Otro local despojado de su alma, otras paredes que podrían contar tantas y tantas cosas. Las del Café Manila, en plena plaza del Callao de Madrid. En su caso murió hace algo más de veinte años. Con nocturnidad y alevosía, según los damnificados. Una madrugada de jueves, un trasiego de papeles, cerraduras nuevas y cartas de despido. Fin de la historia, o más bien de la Historia, con mayúsculas.

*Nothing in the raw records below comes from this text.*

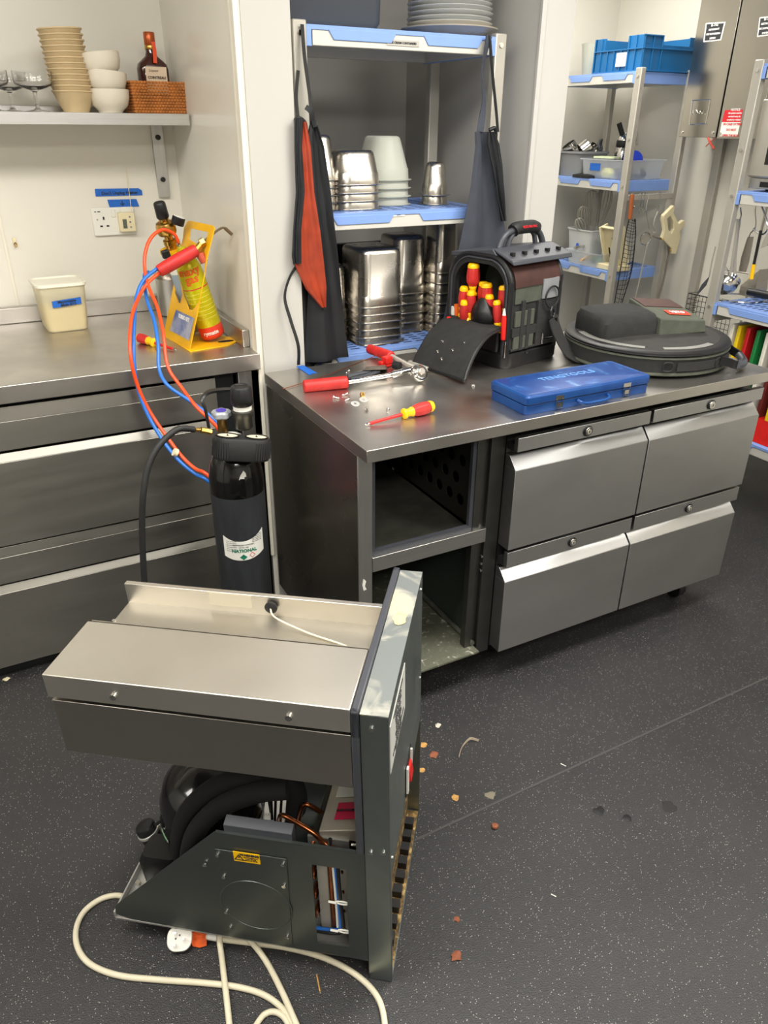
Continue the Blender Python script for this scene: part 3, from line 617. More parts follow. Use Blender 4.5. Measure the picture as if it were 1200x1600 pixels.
# regulator body and knob, valve with handwheel, guard ring, hose
kx = Yp(379, 640, NY-.01)-Vector((NX, NY, 0))
MB(T(*kx)).lathe([(.02, -.05), (.024, -.045), (.024, -.02), (.028, -.015), (.028, -.002), (.02, .002)], 10).build('regulator_body', mat('dull_regulator', (100, 98, 92), .4, .9), c)
lbn = MB(T(*kx)).lathe([(.0225, .0), (.0235, .001), (.0235, .012), (.0225, .013)], 28).build('regulator_band', PAP, c)
MB(T(*kx)).lathe([(.024, .012), (.0275, .016), (.0285, .03), (.0265, .058), (.023, .063), (.018, .063), (.016, .060)], 22).build('adjusting_knob', BLK, c, .0012)
hx = Yp(346, 650, NY+.02)-Vector((NX, NY, 0))
MB(T(hx.x, hx.y, hx.z)).lathe([(.011, -.07), (.013, -.05), (.013, -.012), (.009, 0)], 16).build('valve_body', mat('dark_brass', (120, 92, 50), .4, .9), c)
hw = MB(T(hx.x, hx.y, hx.z)); rr = []
for r, z in ((.8, -.004), (1, 0), (1, .010), (.8, .015)): rr.append([((.024+.0025*math.cos(5*2*PI*k/60))*r*math.cos(2*PI*k/60), (.024+.0025*math.cos(5*2*PI*k/60))*r*math.sin(2*PI*k/60), z) for k in range(60)])
hwo = hw.loft(rr).build('handwheel', mat('grey_knob', (150, 154, 160), .3), c)
MB(T(hx.x, hx.y, hx.z)).lathe([(.013, .0152), (.013, .0165)], 24).build('purple_disc', mat('purple_disc', (72, 54, 190), .3), hwo)
g_ = [Yp(px, py, y_)-Vector((NX, NY, 0)) for px, py, y_ in ((327, 672, NY), (321, 640, NY), (316, 625, NY+.01), (326, 613, NY+.03), (350, 609, NY+.05), (366, 609, NY+.05))]
MB().ribbon(g_, lambda t: Vector((-.3, -1, 0)), .016, .007).build('guard_handle', BLK, c, .001)
bb = [Yp(px, py, NY-.08)-Vector((NX, NY, 0)) for px, py in ((330, 675), (322, 673), (314, 672), (306, 671), (300, 671))]
bm_ = MB().tube(bb[:3], .0075, 6, smooth=False)
for k in range(4): bm_.lathe([(.0035, 0), (.0062, .002), (.0035, .006)], 12, alongz(bb[2]+(bb[4]-bb[2])*(k/4), bb[4]-bb[2]))
bm_.build('hose_barb', BRS, c)
hp = [Yp(px, py, y_)-Vector((NX, NY, 0)) for px, py, y_ in ((303, 671, 1.70), (280, 670, 1.69), (260, 684, 1.68), (242, 706, 1.67), (230, 735, 1.66), (224, 772, 1.65), (222, 812, 1.65), (223, 860, 1.65), (226, 912, 1.65), (232, 985, 1.66))]
e = hp[-1]; hp += [Vector((e.x+.03, e.y+.05, .06-.0)), Vector((e.x+.12, e.y+.15, .008)), Vector((e.x+.25, e.y+.30, .008))]
MB().tube(hp, .0075, 12).build('black_hose', BLR, c)

# ================================================================== RIGHT COUNTER
RT = .875; FY = 1.525; X0, X1 = .743, 2.213
c = thing('drawer_counter', 'stainless steel refrigerated counter with four drawers and an empty machine bay', 'counter', (1.48, 1.85, 0))
MB().box(X0, X1, 1.472, 2.181, RT-.033, RT).build('worktop', STT, c, .0015, world=True)
MB().box(X0, X0+.006, FY+.0005, 2.17, .10, RT-.0335).build('side_panel', mat('side_panel_steel', (176, 170, 158), .28, 1, var=.3, vscale=3, rvar=.08), c, .001, world=True)
MB().box(X0+.0012, .785, FY, FY+.04, .1, RT-.0335).build('corner_post', STV, c, .001, world=True)
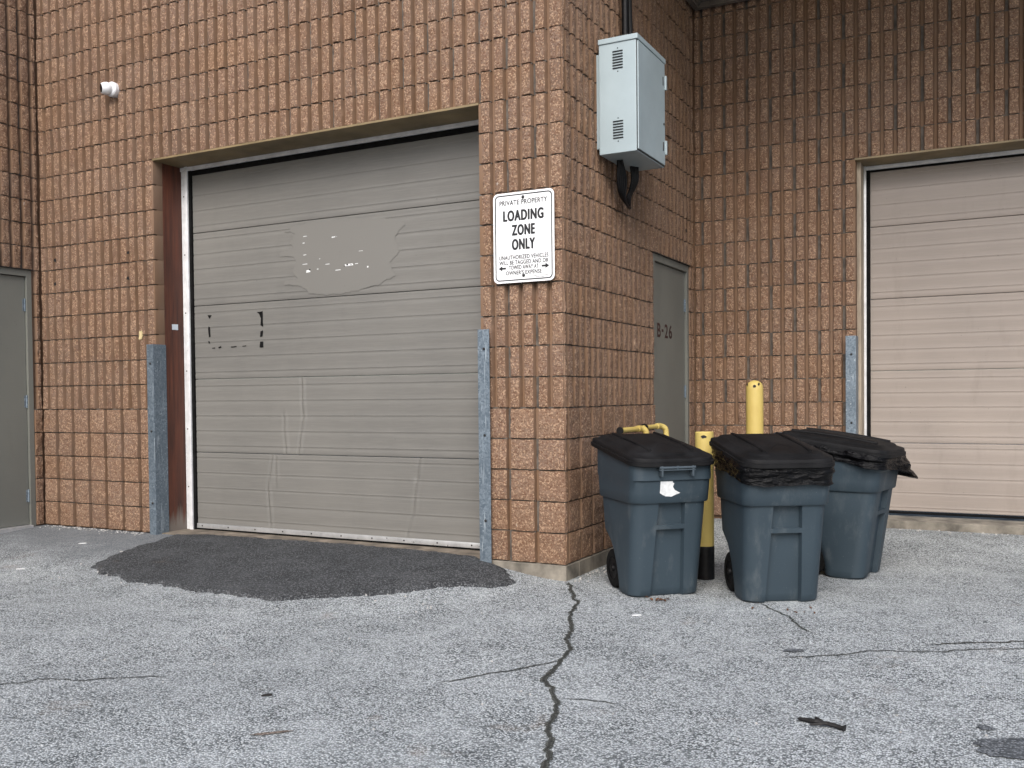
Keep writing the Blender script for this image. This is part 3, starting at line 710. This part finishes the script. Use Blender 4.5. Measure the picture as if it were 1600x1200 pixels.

En él situé varias escenas finales de Se llamaba Manuel, esos encuentros entre el general Malo de Molina y el teniente Saavedra; esos instantes en los que uno saboreaba la agonía del camarada Stalin en un vaso de whisky mientras el otro, sediento de venganza como estaba, se bebía de un golpe sus ansias de calmarla. Y ante ellos, la mejor vista posible de la entonces Avenida de José Antonio, vestida con luces de neón y carteles que anunciaban las mejores películas del momento, por las que desfilaban Hollywood y su glamur, un mundo al alcance de unos pocos, muy pocos, elegidos; dispuesta a recibir a lo mejor de lo mejor, a lo más granado, en sus salas de fiesta o en cafés como Manila, donde dejarse ver y que te vieran en un ejercicio con posibilidades de futuro.
Una cafetería a la americana, como la California. Locales grandes en algunos de los lugares más emblemáticos de Madrid. Calidad, rapidez y limpieza, mucha limpieza. Un lujo. Los ojos del todo Madrid, que cambiaban de local como quien —podía— lo hacía de muda buscando siempre donde el sol más calentara.
Esos locales donde hablar, charlar, conversar eran verbos en presente, y que el tiempo convirtió en pasado perfecto, finiquitando una extirpe de lugares, un modo de vida que nunca fue mejor ni peor, sino distinto.